Evaluating the Housing Mission’s Impact on the Venezuelan Capital

By Sofia Isabel & Drew Niewinski

The Great Housing Mission Venezuela is a government project publicly announced to foster social inclusion and eradicate the strong classist divides in the city of Caracas and the country. However, the Chavista regime used it as a mask to pocket funding money while deceiving the public with large and impressive building facades and suspiciously high numbers of houses delivered that had no backing other than “the president assures it”.

Launched in 2011, the Great Housing Mission Venezuela, known by its acronym in Spanish, GMVV, began quick construction starting in the capital (Caracas) and eventually spreading to other states. The plan claimed to be straightforward: the government would construct buildings and neighborhoods in empty, unused land (public or private) which would provide formal and adequate housing for citizens and their families living in the city’s informal settlements. Once these were built, those living in marginalized communities would be relocated at no cost to their new apartments in the city, improving their lives by placing them closer to work opportunities, schools, and public transportation. This would insert them back into society and erase the present socioeconomic divide. 

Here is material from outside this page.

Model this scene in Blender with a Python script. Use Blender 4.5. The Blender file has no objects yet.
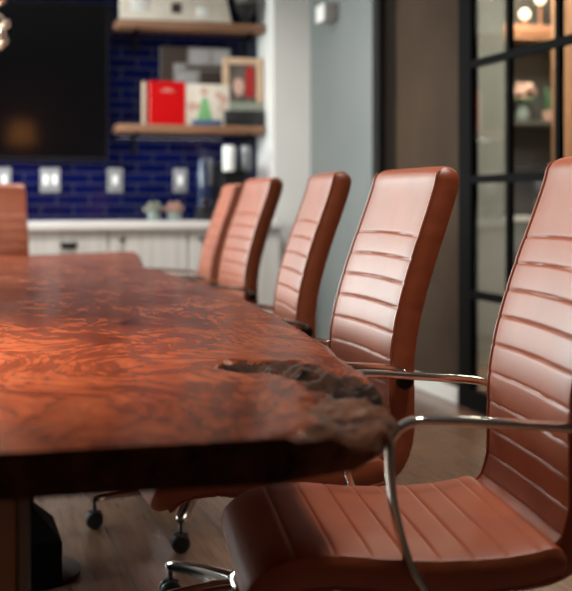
import bpy, bmesh, math, random
from mathutils import Vector, Matrix, noise
random.seed(4)
S = bpy.context.scene
COL = S.collection
PI = math.pi
H = 1.05                       # camera height
YAW = math.radians(16.2)

# ------------------------------------------------------------------ materials
def mat(name, col=(.5, .5, .5), rough=.5, metal=0., spec=.5, coat=0., emit=None, estr=0.):
    m = bpy.data.materials.new(name); m.use_nodes = True
    b = m.node_tree.nodes['Principled BSDF']
    b.inputs['Base Color'].default_value = (*col, 1)
    b.inputs['Roughness'].default_value = rough
    b.inputs['Metallic'].default_value = metal
    b.inputs['Specular IOR Level'].default_value = spec
    b.inputs['Coat Weight'].default_value = coat
    if emit:
        b.inputs['Emission Color'].default_value = (*emit, 1)
        b.inputs['Emission Strength'].default_value = estr
    return m

def nd(m, t, **kw):
    n = m.node_tree.nodes.new(t)
    for k, v in kw.items():
        if k in n.inputs: n.inputs[k].default_value = v
        else: setattr(n, k, v)
    return n
def lk(m, a, b): m.node_tree.links.new(a, b)
def bsdf(m): return m.node_tree.nodes['Principled BSDF']
def ramp(m, fac, stops):
    r = nd(m, 'ShaderNodeValToRGB')
    while len(r.color_ramp.elements) < len(stops): r.color_ramp.elements.new(.5)
    for e, (p, c) in zip(r.color_ramp.elements, stops):
        e.position = p; e.color = (*c, 1)
    lk(m, fac, r.inputs['Fac']); return r.outputs['Color']
def coords(m, scale=(1, 1, 1), which='Object'):
    tc = nd(m, 'ShaderNodeTexCoord'); mp = nd(m, 'ShaderNodeMapping')
    mp.inputs['Scale'].default_value = scale
    lk(m, tc.outputs[which], mp.inputs['Vector']); return mp.outputs['Vector']
def bump(m, h, strength=.3, dist=.01):
    b = nd(m, 'ShaderNodeBump'); b.inputs['Strength'].default_value = strength; b.inputs['Distance'].default_value = dist
    lk(m, h, b.inputs['Height']); lk(m, b.outputs['Normal'], bsdf(m).inputs['Normal'])
def mottled(name, c1, c2, scale=8, rough=.5, bstr=0., **kw):
    m = mat(name, c1, rough, **kw)
    n = nd(m, 'ShaderNodeTexNoise', Scale=scale, Detail=5.)
    lk(m, coords(m), n.inputs['Vector'])
    lk(m, ramp(m, n.outputs['Fac'], [(.3, c1), (.7, c2)]), bsdf(m).inputs['Base Color'])
    if bstr: bump(m, n.outputs['Fac'], bstr)
    return m

def leather_mat():
    m = mat('tan_leather', (.33, .085, .038), .43, spec=.5)
    bsdf(m).inputs['Coat Roughness'].default_value = .42
    v = coords(m)
    n = nd(m, 'ShaderNodeTexNoise', Scale=9., Detail=4.); lk(m, v, n.inputs['Vector'])
    lk(m, ramp(m, n.outputs['Fac'], [(.3, (.25, .048, .010)), (.7, (.315, .066, .017))]), bsdf(m).inputs['Base Color'])
    g = nd(m, 'ShaderNodeTexVoronoi', Scale=420.); lk(m, v, g.inputs['Vector'])
    bump(m, g.outputs['Distance'], .10, .002)
    return m

def table_mat():
    m = mat('walnut_slab', (.2, .05, .02), .2, spec=.25)
    tc = nd(m, 'ShaderNodeTexCoord')
    # large slow warp bends the grain lines round knots
    w = nd(m, 'ShaderNodeTexNoise', Scale=1.5, Detail=2.); lk(m, tc.outputs['Object'], w.inputs['Vector'])
    sub = nd(m, 'ShaderNodeVectorMath', operation='SUBTRACT'); lk(m, w.outputs['Color'], sub.inputs[0]); sub.inputs[1].default_value = (.5, .5, .5)
    sc = nd(m, 'ShaderNodeVectorMath', operation='SCALE'); lk(m, sub.outputs[0], sc.inputs[0]); sc.inputs['Scale'].default_value = .75
    add = nd(m, 'ShaderNodeVectorMath', operation='ADD'); lk(m, tc.outputs['Object'], add.inputs[0]); lk(m, sc.outputs[0], add.inputs[1])
    mp = nd(m, 'ShaderNodeMapping'); mp.inputs['Scale'].default_value = (1., .33, 1.); lk(m, add.outputs[0], mp.inputs['Vector'])
    a = nd(m, 'ShaderNodeTexNoise', Scale=9., Detail=8., Roughness=.68); lk(m, mp.outputs[0], a.inputs['Vector'])
    big = nd(m, 'ShaderNodeTexNoise', Scale=1.9, Detail=3., Roughness=.45); lk(m, mp.outputs[0], big.inputs['Vector'])
    mul = nd(m, 'ShaderNodeMath', operation='MULTIPLY'); lk(m, big.outputs['Fac'], mul.inputs[0]); mul.inputs[1].default_value = 62.
    wave = nd(m, 'ShaderNodeMath', operation='PINGPONG'); lk(m, mul.outputs[0], wave.inputs[0]); wave.inputs[1].default_value = 1.
    mp2 = nd(m, 'ShaderNodeMapping'); mp2.inputs['Scale'].default_value = (60., 6., 60.); lk(m, add.outputs[0], mp2.inputs['Vector'])
    fine = nd(m, 'ShaderNodeTexNoise', Scale=1.2, Detail=3.); lk(m, mp2.outputs[0], fine.inputs['Vector'])
    c1 = ramp(m, a.outputs['Fac'], [(.28, (.05, .009, .003)), (.44, (.17, .030, .008)), (.56, (.27, .056, .015)), (.74, (.35, .090, .026))])
    c2 = ramp(m, wave.outputs[0], [(.0, (.22, .17, .15)), (.30, (.70, .66, .62)), (1., (1, 1, 1))])
    mx = nd(m, 'ShaderNodeMix', data_type='RGBA', blend_type='MULTIPLY'); mx.inputs['Factor'].default_value = .6
    lk(m, c1, mx.inputs['A']); lk(m, c2, mx.inputs['B'])
    c3 = ramp(m, fine.outputs['Fac'], [(.35, (.45, .40, .36)), (.6, (1, 1, 1))])
    mx2 = nd(m, 'ShaderNodeMix', data_type='RGBA', blend_type='MULTIPLY'); mx2.inputs['Factor'].default_value = .6
    lk(m, mx.outputs['Result'], mx2.inputs['A']); lk(m, c3, mx2.inputs['B'])
    lk(m, mx2.outputs['Result'], bsdf(m).inputs['Base Color'])
    lk(m, ramp(m, a.outputs['Fac'], [(.3, (.17, .17, .17)), (.7, (.25, .25, .25))]), bsdf(m).inputs['Roughness'])
    bump(m, fine.outputs['Fac'], .06, .002)
    return m

def wood_mat(name, dark, light, scale=(1, 12, 12), rough=.5, s=3.):
    m = mat(name, dark, rough)
    n = nd(m, 'ShaderNodeTexNoise', Scale=s, Detail=5.); lk(m, coords(m, scale), n.inputs['Vector'])
    lk(m, ramp(m, n.outputs['Fac'], [(.3, dark), (.7, light)]), bsdf(m).inputs['Base Color'])
    bump(m, n.outputs['Fac'], .15, .003)
    return m

def brick_mat(name, c1, c2, mortar, bw, rh, ms, swz, rough, bstr=.6, **kw):
    m = mat(name, c1, rough, **kw)
    tc = nd(m, 'ShaderNodeTexCoord'); sp = nd(m, 'ShaderNodeSeparateXYZ'); cb = nd(m, 'ShaderNodeCombineXYZ')
    lk(m, tc.outputs['Object'], sp.inputs[0])
    lk(m, sp.outputs[swz[0]], cb.inputs[0]); lk(m, sp.outputs[swz[1]], cb.inputs[1])
    b = nd(m, 'ShaderNodeTexBrick', Scale=1.); lk(m, cb.outputs[0], b.inputs['Vector'])
    b.inputs['Color1'].default_value = (*c1, 1); b.inputs['Color2'].default_value = (*c2, 1); b.inputs['Mortar'].default_value = (*mortar, 1)
    b.inputs['Mortar Size'].default_value = ms; b.inputs['Brick Width'].default_value = bw; b.inputs['Row Height'].default_value = rh
    b.inputs['Mortar Smooth'].default_value = .2
    lk(m, b.outputs['Color'], bsdf(m).inputs['Base Color'])
    r = ramp(m, b.outputs['Fac'], [(0, (rough,) * 3), (1, (.8,) * 3)]); lk(m, r, bsdf(m).inputs['Roughness'])
    inv = nd(m, 'ShaderNodeMath', operation='SUBTRACT'); inv.inputs[0].default_value = 1.; lk(m, b.outputs['Fac'], inv.inputs[1])
    bump(m, inv.outputs[0], bstr, .004)
    return m, b

def glass_mat():
    m = bpy.data.materials.new('clear_glazing'); m.use_nodes = True
    nt = m.node_tree; nt.nodes.remove(nt.nodes['Principled BSDF'])
    out = nt.nodes['Material Output']
    t = nd(m, 'ShaderNodeBsdfTransparent'); t.inputs['Color'].default_value = (.86, .9, .88, 1)
    g = nd(m, 'ShaderNodeBsdfGlossy'); g.inputs['Roughness'].default_value = .02
    ge = nd(m, 'ShaderNodeNewGeometry'); dt = nd(m, 'ShaderNodeVectorMath', operation='DOT_PRODUCT')
    lk(m, ge.outputs['Normal'], dt.inputs[0]); lk(m, ge.outputs['Incoming'], dt.inputs[1])
    ab = nd(m, 'ShaderNodeMath', operation='ABSOLUTE'); lk(m, dt.outputs['Value'], ab.inputs[0])
    om = nd(m, 'ShaderNodeMath', operation='SUBTRACT'); om.inputs[0].default_value = 1.; lk(m, ab.outputs[0], om.inputs[1])
    pw = nd(m, 'ShaderNodeMath', operation='POWER'); lk(m, om.outputs[0], pw.inputs[0]); pw.inputs[1].default_value = 5.
    fr = nd(m, 'ShaderNodeMath', operation='MULTIPLY_ADD'); lk(m, pw.outputs[0], fr.inputs[0]); fr.inputs[1].default_value = .96; fr.inputs[2].default_value = .04
    mx = nd(m, 'ShaderNodeMixShader')
    lk(m, fr.outputs[0], mx.inputs[0]); lk(m, t.outputs[0], mx.inputs[1]); lk(m, g.outputs[0], mx.inputs[2]); lk(m, mx.outputs[0], out.inputs['Surface'])
    return m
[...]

General view of Petare, a barrio (informal housing neighborhood or “slums”) on March 23,
2020 in Caracas, Venezuela. (Photo by Carlos Becerra/Getty Images)

In reality, many relocated residents took advantage of this new opportunity. They used it as a way to truly better their lives as Mr. Alvarado points out in the audio above. As the GMVV continued construction and began to move in the new residents, the surroundings of the mission’s buildings began to be affected by the negatives, which resulted in the opposite of what the regime once advertised. 

Original residents of the city began to avoid the mission’s neighborhoods and its inhabitants, and eventually, both groups would be as socially separate from each other as possible. The increasing crime and lack of regulations in the mission’s neighborhoods made Caracas’ residents reject its inhabitants while seeing them guilty of bringing more chaos to the city. This did not sit well with the mission’s inhabitants, and feeling rejected only led them to accept the label given to them and continue displaying the same behavior they had in their previous settlements.

Building complex made by the GMVV. Buildings display the colors of the PSUV political party (white and red), eyes of Chavez, his signature, and the GMVV’s logo on the facade. (Ministry of Popular Power for the Social Process of Work)

Chávez’s eyes and his signature on building of the Great Venezuela Housing Mission (GMVV) in Las Adjuntas, Macarao, Caracas. Source: Univision

However, according to current residents of Caracas, the GMVV did not successfully achieve its goal of social integration, at least not as widely as it intended. 

Apart from the inadequacies of the housing units delivered, it seems the residents were also not given any set of rules or regulations regarding the use of these buildings. 

The informal housing that these marginalized communities had previously lived in was often nuclei for crime, prostitution, and additional informal businesses. (“10 Facts about Slums in Venezuela“) The units in these communities were also erected completely or partly by their residents, which resulted in a system of independence where no one questioned each other’s activities inside their units. Many of those who were relocated brought this same lifestyle into their new homes and neighborhoods and, therefore, into the city. Crime rose in the areas surrounding these buildings and in the city itself, where robbery, drug dealing, and shootings became more common. More on the safety conditions of the neighborhoods here.  

View of the city of Caracas, Venezuela. The difference in living conditions between formal and informal residences is clear. (BBC Mundo)

Mrs. Requena, who also provided testimony for the podcast above, refers to this phenomenon as “bringing the barrio down to the city”.

The GMVV ultimately served to create isolated and socially segregated neighborhoods that stick out like a sore thumb in the city, both because of the buildings’ looks (as explained in the podcast above) and because of the population’s lifestyle. The new inhabitants did not assimilate into the habits of the city, which does not come as a surprise given that their new residences were given out for free, without rules or conditions, so people did not have any incentives and therefore motivation to assimilate the city’s way of life.